Craziest game: Texas Tech vs. TCU. There was a rally fox. There were controversial calls that turned the game. There was one of the most boneheaded plays you’ll ever see, backed by a professional response on the sidelines and then on the field. That Thursday night class, which Texas Tech won 20-10 in a crazy home atmosphere at Jones AT&T Stadium, won’t be forgotten any time soon.

Best win: Texas vs. Oklahoma. The Longhorns were left for dead after a 1-2 start, and didn’t impress anybody with close wins over Kansas State and Iowa State, two teams who are a combined 3-8. Knocking off the undefeated Sooners in Dallas is a whole different ballgame. Texas looks like a whole different team when it commits to the run, too. Nobody in the Big 12 has beaten a better team than Texas has after Saturday.

Best play: Dreamius Smith, RB, West Virginia. I’ll just let Mr. Smith do the talking for me.

Worst loss: West Virginia vs. Maryland.
Like we mentioned before, West Virginia hadn’t been shutout since 2001, and Dana Holgorsen had never been shutout since joining an FBS coaching staff. It all fell apart in the 37-0 loss in the rain in Baltimore. Holgorsen said the offense was as “inept as we could possibly be” when it was all over.

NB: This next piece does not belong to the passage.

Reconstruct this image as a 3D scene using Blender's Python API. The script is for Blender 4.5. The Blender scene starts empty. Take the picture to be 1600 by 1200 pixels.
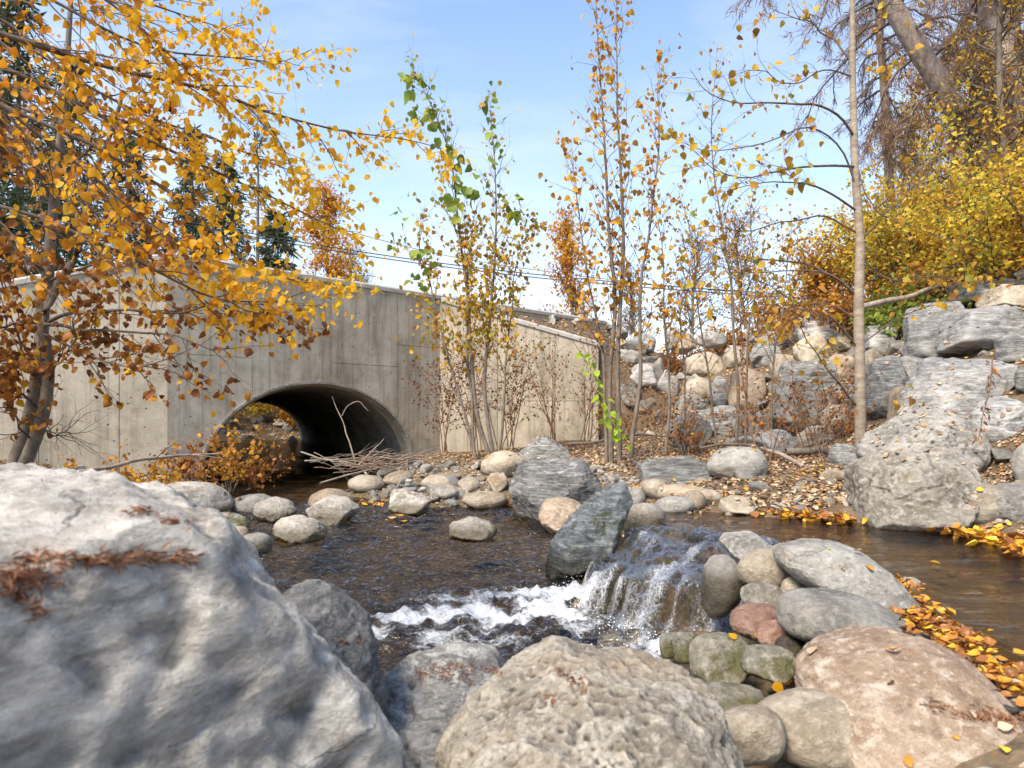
import bpy, math, random
import numpy as np
from mathutils import Vector
from mathutils.bvhtree import BVHTree

SC = bpy.context.scene
COL = SC.collection
# ---------------------------------------------------------------- camera
cam = bpy.data.cameras.new('camera')
cam.sensor_width = 36.0
cam.lens = 24.0
cam.shift_y = 50 / 1600
cam.clip_start = 0.05
cam.clip_end = 3000
cam.dof.use_dof = True
cam.dof.focus_distance = 5.4
cam.dof.aperture_fstop = 5.0
camo = bpy.data.objects.new('camera', cam)
COL.objects.link(camo)
camo.location = (0, 0, 1.0)
camo.rotation_euler = (math.pi / 2, 0, 0)
SC.camera = camo
# ---------------------------------------------------------------- sky and sun
SUN_DIR = Vector((-0.42, -0.52, 0.80)).normalized()          # towards the sun
elev = math.asin(SUN_DIR.z)
azim = math.atan2(SUN_DIR.x, SUN_DIR.y)
world = bpy.data.worlds.new('World')
SC.world = world
world.use_nodes = True
wn = world.node_tree.nodes
wl = world.node_tree.links
wn.clear()
out = wn.new('ShaderNodeOutputWorld')
bg = wn.new('ShaderNodeBackground')
bg.inputs['Strength'].default_value = 0.135
sky = wn.new('ShaderNodeTexSky')
sky.sky_type = 'NISHITA'
sky.sun_disc = False
sky.sun_elevation = elev
sky.sun_rotation = azim
sky.air_density = 1.0
sky.dust_density = 0.3
sky.ozone_density = 2.2
tc = wn.new('ShaderNodeTexCoord')
mp = wn.new('ShaderNodeMapping')
mp.inputs['Scale'].default_value = (1.0, 1.0, 2.6)
mp.inputs['Rotation'].default_value = (0.25, 0.35, 0.4)
nz = wn.new('ShaderNodeTexNoise')
nz.inputs['Scale'].default_value = 1.9
nz.inputs['Detail'].default_value = 9
nz.inputs['Roughness'].default_value = 0.58
nz.inputs['Distortion'].default_value = 0.35
cr = wn.new('ShaderNodeValToRGB')
cr.color_ramp.elements[0].position = 0.44
cr.color_ramp.elements[0].color = (0.0, 0.0, 0.0, 1)
cr.color_ramp.elements[1].position = 0.80
cr.color_ramp.elements[1].color = (0.75, 0.75, 0.75, 1)
mx = wn.new('ShaderNodeMix')
mx.data_type = 'RGBA'
mx.inputs[7].default_value = (3.45, 3.45, 3.55, 1)
wl.new(tc.outputs['Generated'], mp.inputs['Vector'])
wl.new(mp.outputs[0], nz.inputs['Vector'])
wl.new(nz.outputs[0], cr.inputs[0])
sx = wn.new('ShaderNodeSeparateXYZ')
wl.new(tc.outputs['Generated'], sx.inputs[0])
hz = wn.new('ShaderNodeValToRGB')
hz.color_ramp.elements[0].position = 0.0
hz.color_ramp.elements[0].color = (0.42, 0.42, 0.42, 1)
hz.color_ramp.elements[1].position = 0.62
hz.color_ramp.elements[1].color = (0.0, 0.0, 0.0, 1)
wl.new(sx.outputs[2], hz.inputs[0])
scr = wn.new('ShaderNodeMix')
scr.data_type = 'RGBA'
scr.blend_type = 'SCREEN'
scr.inputs[0].default_value = 1.0
wl.new(cr.outputs[0], scr.inputs[6])
wl.new(hz.outputs[0], scr.inputs[7])
wl.new(scr.outputs[2], mx.inputs[0])
hsv = wn.new('ShaderNodeHueSaturation')
hsv.inputs['Saturation'].default_value = 1.02
wl.new(sky.outputs[0], hsv.inputs['Color'])
wl.new(hsv.outputs[0], mx.inputs[6])
wl.new(mx.outputs[2], bg.inputs['Color'])
wl.new(bg.outputs[0], out.inputs['Surface'])
sun = bpy.data.lights.new('sun', 'SUN')
sun.energy = 2.9
sun.angle = math.radians(22)
sun.color = (1.0, 0.89, 0.73)
suno = bpy.data.objects.new('sun', sun)
COL.objects.link(suno)
suno.rotation_euler = (-SUN_DIR).to_track_quat('-Z', 'Y').to_euler()
SC.view_settings.view_transform = 'Standard'
SC.view_settings.look = 'None'
SC.view_settings.exposure = 1.32
SC.view_settings.gamma = 1.0
SC.view_settings.use_curve_mapping = False
SC.render.engine = 'CYCLES'
SC.cycles.max_bounces = 7
SC.cycles.transparent_max_bounces = 16
SC.cycles.use_denoising = True
# ---------------------------------------------------------------- helpers
RNG = np.random.default_rng(7)
rnd = random.Random(11)


def h3(ix, iy, iz, s):
    h = (ix * 374761393 + iy * 668265263 + iz * 1274126177 + s * 974634773) & 0xffffffff
    h = ((h ^ (h >> 13)) * 1274126177) & 0xffffffff
    h = h ^ (h >> 16)
    return (h & 0xffff) / 32767.5 - 1.0


def vn(p, s=0):
    f = np.floor(p)
    i = f.astype(np.int64)
    t = p - f
    t = t * t * t * (t * (t * 6 - 15) + 10)
    x, y, z = i[:, 0], i[:, 1], i[:, 2]
    r = 0
    for a in (0, 1):
        wa = t[:, 0] if a else 1 - t[:, 0]
        for b in (0, 1):
            wb = t[:, 1] if b else 1 - t[:, 1]
            for c in (0, 1):
                wc = t[:, 2] if c else 1 - t[:, 2]
                r = r + wa * wb * wc * h3(x + a, y + b, z + c, s)
    return r


def fbm(p, o=4, s=0, g=0.5, l=2.03):
    p = np.asarray(p, float)
    a = 1.0
    r = 0
    for k in range(o):
        r = r + a * vn(p * (l ** k) + 17.3 * k, s + k)
        a *= g
    return r


def fb2(x, y, o=4, s=0, g=0.5):
    return fbm(np.stack([x, y, np.zeros_like(x)], 1), o, s, g)


def np_mesh(name, v, faces, tint=None, smooth=True, uv=None):
    """v (n,3); faces: (m,k) array or list of arrays of equal-width faces"""
    me = bpy.data.meshes.new(name)
    if not isinstance(faces, list):
        faces = [faces]
    faces = [np.asarray(f, np.int32) for f in faces if len(f)]
    nl = sum(f.size for f in faces)
    nf = sum(len(f) for f in faces)
    me.vertices.add(len(v))
    me.vertices.foreach_set('co', np.asarray(v, np.float32).ravel())
    me.loops.add(nl)
    me.polygons.add(nf)
    me.loops.foreach_set('vertex_index', np.concatenate([f.ravel() for f in faces]))
    ls = []
    c = 0
    for f in faces:
        ls.append(np.arange(len(f)) * f.shape[1] + c)
        c += f.size
    me.polygons.foreach_set('loop_start', np.concatenate(ls).astype(np.int32))
    me.polygons.foreach_set('use_smooth', np.full(nf, smooth))
    me.update(calc_edges=True)
    if tint is not None:
        a = me.attributes.new('tint', 'FLOAT', 'POINT')
        a.data.foreach_set('value', np.asarray(tint, np.float32))
    return me


def link(name, me, mat=None, parent=None, loc=None):
    o = bpy.data.objects.new(name, me)
    COL.objects.link(o)
    if parent is not None:
        o.parent = parent
    if loc is not None:
        o.location = loc
    if mat is not None and me is not None and not me.materials:
        me.materials.append(mat)
    return o


def tag(o, label=None, cat=None, group=None, kind=None):
    if label: o['label'] = label
    if cat: o['category'] = cat
    if group: o['group'] = group
    if kind: o['kind'] = kind
    return o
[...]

Best quote: Iowa State coach Paul Rhoads. Rhoads disagreed with the replay booth on the controversial fumble call at the end of the Cyclones’ loss to Texas, and let the world know it in his opening statement. “To make a play on the 1-yard line, with their backs against the wall — clear to everybody — and have it taken away from them … that’s hard to express. You don’t just put an arm around a guy and tell him it’s OK when that happens to him.” He earned a reprimand from the Big 12 for his comments, but he also earned a lot of respect from the Iowa State fan base and players, as well as internet stardom.

Costliest injury: Tony Pierson, WR/RB, Kansas. 
Even after playing a game without Pierson, he’s got 100 more yards than any other Kansas player, and had mostly been used in the passing game. He’s Kansas’ biggest home run threat and showed that on the 39-yard shifty catch-and-run before he suffered a head injury. There’s no word on when he’ll be back, but it’s hard to see KU snapping its Big 12 losing streak until he does. Honorable mention: Corey Nelson, LB, Oklahoma.